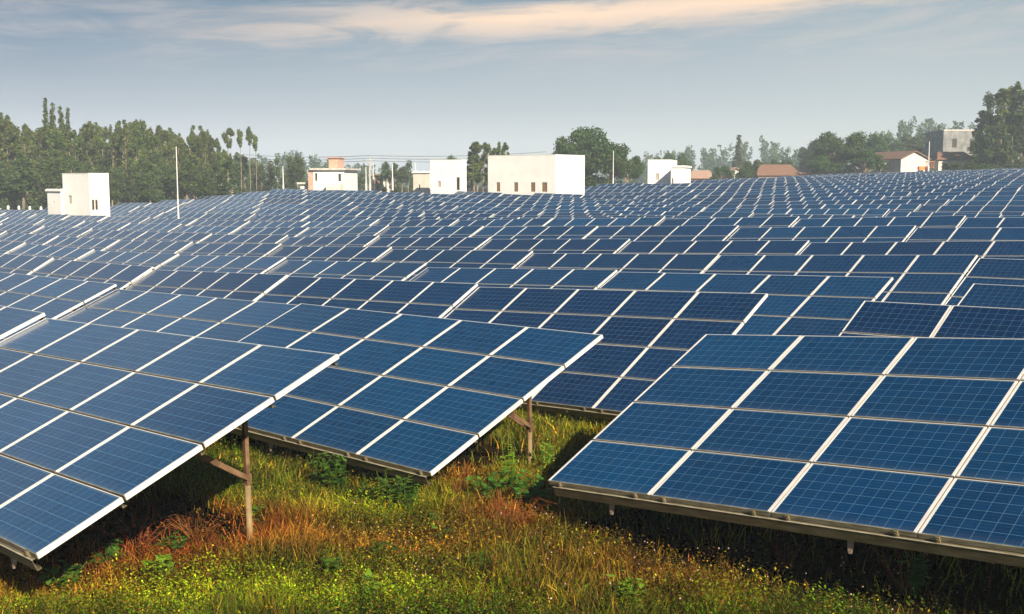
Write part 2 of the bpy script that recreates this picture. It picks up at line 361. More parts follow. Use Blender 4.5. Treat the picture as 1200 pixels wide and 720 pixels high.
def copy_tree(o, parent=None):
    c = o.copy(); C.objects.link(c)
    if parent is not None: c.parent = parent
    for ch in list(o.children): copy_tree(ch, c)
    return c

# ------------------------------------------------------------------ buildings' footprints (made later), to keep the rows clear of them
FOOT = []
def block_frame(px, py_top, py_base, Y, az_deg, pxl, pxr):
    """near corner at px; left face runs back to pxl, right face back to pxr. Returns corner, axes, lengths, heights"""
    c = at(px, py_top, Y); zt = c.z; a = R(az_deg); d = np.array([-math.cos(a), math.sin(a)]); e = np.array([math.sin(a), math.cos(a)])
    def solve(dd, tpx):
        t = (tpx - 600) / F; return (t * c.y - c.x) / (dd[0] - t * dd[1])
    LL = solve(d, pxl); RR = solve(e, pxr)
    return c, d, e, LL, RR, zt
BLK = {}
def reg(name, *a):
    c, d, e, LL, RR, zt = block_frame(*a); BLK[name] = (c, d, e, LL, RR, zt)
    P = np.array([c.x, c.y]); FOOT.append((P, d, e, LL, RR))
reg('big', 651, 181.5, 227, 148, 35, 572, 684.5)
reg('left', 104, 203.5, 250, 122, 36, 76.5, 130.5)
reg('left_annex', 71, 224.5, 250, 123.5, 36, 58, 77.5)
reg('mid', 541, 187.5, 220, 150, 25, 505, 547)
reg('mid_annex', 503, 203, 218, 158, 25, 485, 505)
reg('right', 786, 187.5, 212, 168, 15, 758, 792)
reg('right_annex', 803, 196.5, 210, 162, 15, 785, 808)
def clash(cx, cy):
    for P, d, e, LL, RR in FOOT:
        q = np.array([cx, cy]) - P; a = q @ d; b_ = q @ e
        if -3.6 < a < LL + 3.6 and -1.6 < b_ < RR + 2.8: return True
    return False

# ------------------------------------------------------------------ rows of tables
VROW = [7.97, 13.67, 19.4, 25.1, 30.7, 37.0, 43.7, 50.2]
while VROW[-1] < 236: VROW.append(VROW[-1] + 6.1)
UEND = [-10.77, -11.44, -11.97, -12.1, -12.4, -12.75, -11.8, -12.5]
uu = -12.5
while len(UEND) < len(VROW): uu -= .35; UEND.append(uu)
FARX = [-.46, -.366, -.214, -.092, .092, .2, .305, .46]; FARY = [150, 152, 166, 162, 175, 205, 228, 222]
EXACT = {(0, 0): ((-8.0164, 19.1035, -2.3442), (-2.0756, 13.2428, -2.0602)),
         (1, 0): ((-4.4867, 23.6279, -2.5851), (1.4573, 17.7651, -2.4497)),
         (1, 'r0'): ((2.9664, 17.0209, -2.3369), (8.8899, 11.1775, -1.6371))}
ORD = ['first', 'second', 'third', 'fourth', 'fifth', 'sixth', 'seventh', 'eighth', 'ninth', 'tenth', 'eleventh', 'twelfth', 'thirteenth', 'fourteenth', 'fifteenth', 'sixteenth']
tables = []
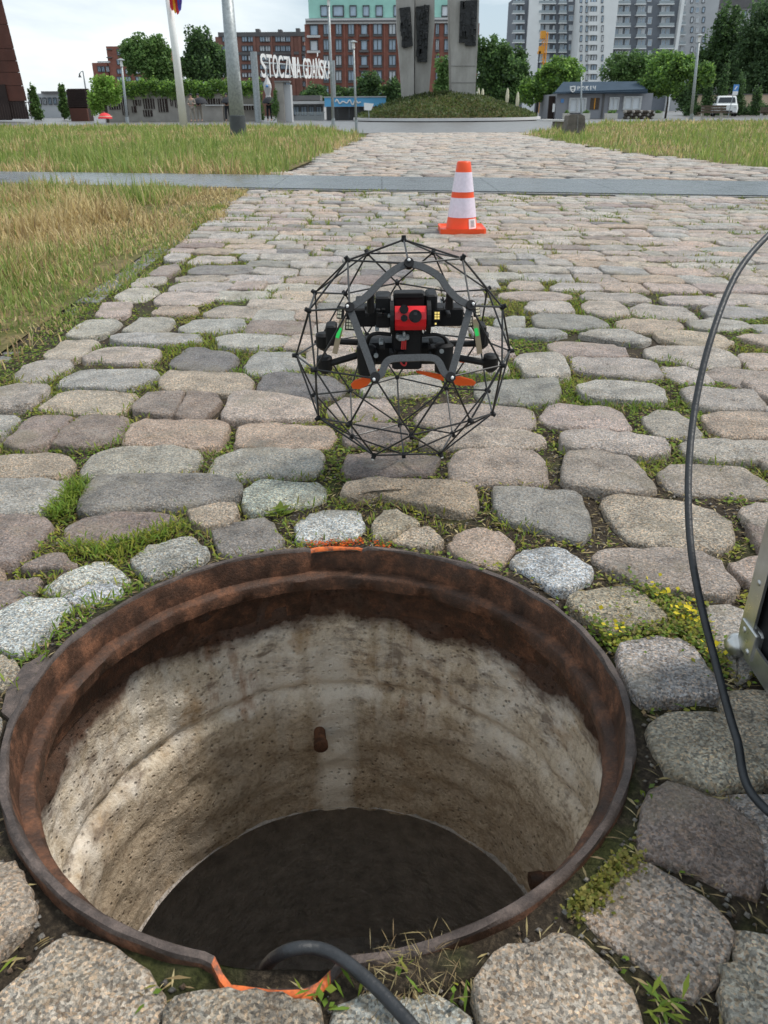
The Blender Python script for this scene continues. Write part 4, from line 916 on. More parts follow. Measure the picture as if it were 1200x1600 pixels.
# ---------------------------------------------------------------- beyond the road: buildings
def X(px, Y, py=120): return P(px, py, Y).x
def Z(py, Y, px=600): return P(px, py, Y).z
def solid(name, mat, px0, py0, px1, py1, Y, depth, parent, ground=False, b=None):
    cxp, cyp = (px0+px1)/2, (py0+py1)/2; b = b or MB()
    b.box((X(px0,Y,cyp), Y, -.05 if ground else Z(py1,Y,cxp)), (X(px1,Y,cyp), Y+depth, Z(py0,Y,cxp)))
    return b.build(name, mat, parent) if mat else b
def win_meshes():
    out = {}
    for key, fm, bars in (('dark', WINF, 1), ('pale', WINL, 1), ('plain', WINF, 0)):
        b = MB(); t = .1
        for a_, c_ in (((-.5,-1,-.5),(-.5+t,0,.5)),((.5-t,-1,-.5),(.5,0,.5)),((-.5+t,-1,-.5),(.5-t,0,-.5+t)),((-.5+t,-1,.5-t),(.5-t,0,.5))): b.box(a_, c_)
        if bars: b.box((-.04,-1,-.5+t),(.04,0,.5-t))
        o = b.build('window', fm); out[key] = o.data; bpy.data.objects.remove(o)
    for key, pm in (('glass', PANE), ('blind', PANEB)):
        o = MB().add([(-.42,-.45,-.42),(.42,-.45,-.42),(.42,-.45,.42),(-.42,-.45,.42)], [(0,1,2,3)]).build('pane', pm, recalc=False); out[key] = o.data; bpy.data.objects.remove(o)
    return out
WM = win_meshes()
def window(par, px0, py0, px1, py1, Y, kind='dark', blind=.35):
    cxp, cyp = (px0+px1)/2, (py0+py1)/2; off = OFF[par]
    o = bpy.data.objects.new('window', WM[kind]); COL.objects.link(o); o.parent = par
    o.location = (X(cxp,Y,cyp)-off.x, Y-off.y-.004, Z(cyp,Y,cxp)-off.z); o.scale = ((px1-px0)*mpp(Y), .22, (py1-py0)*mpp(Y)*.98)
    g_ = bpy.data.objects.new('pane', WM['blind' if rng.random() < blind else 'glass']); COL.objects.link(g_); g_.parent = o
    return o
def bld(name, label, px, Y, cat='building', group=None): return thing(name, label, cat, (X(px,Y), Y, 0), group)
# brick block with patina top storey
t = bld('brick_building', 'red brick apartment block with a turquoise top storey behind the concrete pylons', 610, 120)
solid('wall', BRICK, 479, 37, 746, 190, 120, 14, t, True); solid('top_storey', COPPER, 482, -4, 744, 27.5, 120.6, 12, t); solid('cornice', STONEW, 477, 28, 748, 36.5, 119.6, 14.6, t)
solid('cornice', GREYB, 477.5, 31.2, 747.5, 33.6, 119.45, .14, t)
rows = [(38,53.5),(62.5,78),(87,102),(111,126),(135,149)]
for y0, y1 in rows:
    for x0, x1 in ((505.5,514),(524.5,534),(544,553.5),(583,597),(607.5,618.5),(628,638),(650,660),(680.5,686),(694,703),(716,726),(734,742)):
        window(t, x0, y0, x1, y1, 120); solid('sill_box', GREYB, x0-.3, y1+.3, x1+.3, y1+3.4, 119.8, .2, t)
    window(t, 564, y0+1, 574, y1, 120, 'plain', .1); solid('loggia_frame', WINF, 561.5, y0-.8, 576, y0+.9, 119.7, .3, t); solid('balcony', GREYB, 561.5, y1+.4, 576, y1+3.6, 119.5, .5, t)
for y0, y1 in ((40,55),(64,79)):
    window(t, 484.5, y0, 497, y1, 120, 'plain', .1); solid('balcony', STONEW, 479.5, y1, 500, y1+3.5, 119.2, .8, t)
for x0, x1 in ((501,512),(520,537),(546.5,557),(567,577),(587,598),(615,625),(690,700),(718,728)): window(t, x0, 10, x1, 25, 120.6, 'plain', .1)
for x_ in (519,539,559,579,601,623,645,707): solid('pilaster', BRICK, x_-1.2, 37.2, x_+1.2, 155, 119.85, .15, t)
t = bld('brick_building', 'long brick apartment block with grey bands behind the shipyard sign', 410, 140)
solid('wall', BRICK2, 342, 57, 478, 190, 140, 14, t, True); solid('attic', GREYB, 340.5, 50, 478.5, 56.8, 139.8, 14.3, t); solid('band', GREYB, 342, 81, 478, 85.5, 139.85, .15, t)
for y0, y1 in ((57.5,65),(72,80),(87,94.5),(101,108),(114,120.5),(127.5,135)):
    for x0, x1 in ((347.5,353.5),(378,386.5),(387.5,395.5),(406,414),(414.5,423),(430,438),(438.5,446),(446.5,454),(472.5,477.5)): window(t, x0, y0, x1, y1, 140, 'dark', .3)
for x_ in (366,400,426,458,470): solid('pilaster', BRICK2, x_-2, 57, x_+2, 155, 139.8, .2, t)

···

_Your instructions_: Beginning with the first line of the records above, extract each line exactly through the line that holds "return False", both ends included. Omit pictures.

_Final result_:
Write part 2 of the bpy script that recreates this picture. It picks up at line 361. More parts follow. Use Blender 4.5. Treat the picture as 1200 pixels wide and 720 pixels high.
def copy_tree(o, parent=None):
    c = o.copy(); C.objects.link(c)
    if parent is not None: c.parent = parent
    for ch in list(o.children): copy_tree(ch, c)
    return c

# ------------------------------------------------------------------ buildings' footprints (made later), to keep the rows clear of them
FOOT = []
def block_frame(px, py_top, py_base, Y, az_deg, pxl, pxr):
    """near corner at px; left face runs back to pxl, right face back to pxr. Returns corner, axes, lengths, heights"""
    c = at(px, py_top, Y); zt = c.z; a = R(az_deg); d = np.array([-math.cos(a), math.sin(a)]); e = np.array([math.sin(a), math.cos(a)])
    def solve(dd, tpx):
        t = (tpx - 600) / F; return (t * c.y - c.x) / (dd[0] - t * dd[1])
    LL = solve(d, pxl); RR = solve(e, pxr)
    return c, d, e, LL, RR, zt
BLK = {}
def reg(name, *a):
    c, d, e, LL, RR, zt = block_frame(*a); BLK[name] = (c, d, e, LL, RR, zt)
    P = np.array([c.x, c.y]); FOOT.append((P, d, e, LL, RR))
reg('big', 651, 181.5, 227, 148, 35, 572, 684.5)
reg('left', 104, 203.5, 250, 122, 36, 76.5, 130.5)
reg('left_annex', 71, 224.5, 250, 123.5, 36, 58, 77.5)
reg('mid', 541, 187.5, 220, 150, 25, 505, 547)
reg('mid_annex', 503, 203, 218, 158, 25, 485, 505)
reg('right', 786, 187.5, 212, 168, 15, 758, 792)
reg('right_annex', 803, 196.5, 210, 162, 15, 785, 808)
def clash(cx, cy):
    for P, d, e, LL, RR in FOOT:
        q = np.array([cx, cy]) - P; a = q @ d; b_ = q @ e
        if -3.6 < a < LL + 3.6 and -1.6 < b_ < RR + 2.8: return True
    return False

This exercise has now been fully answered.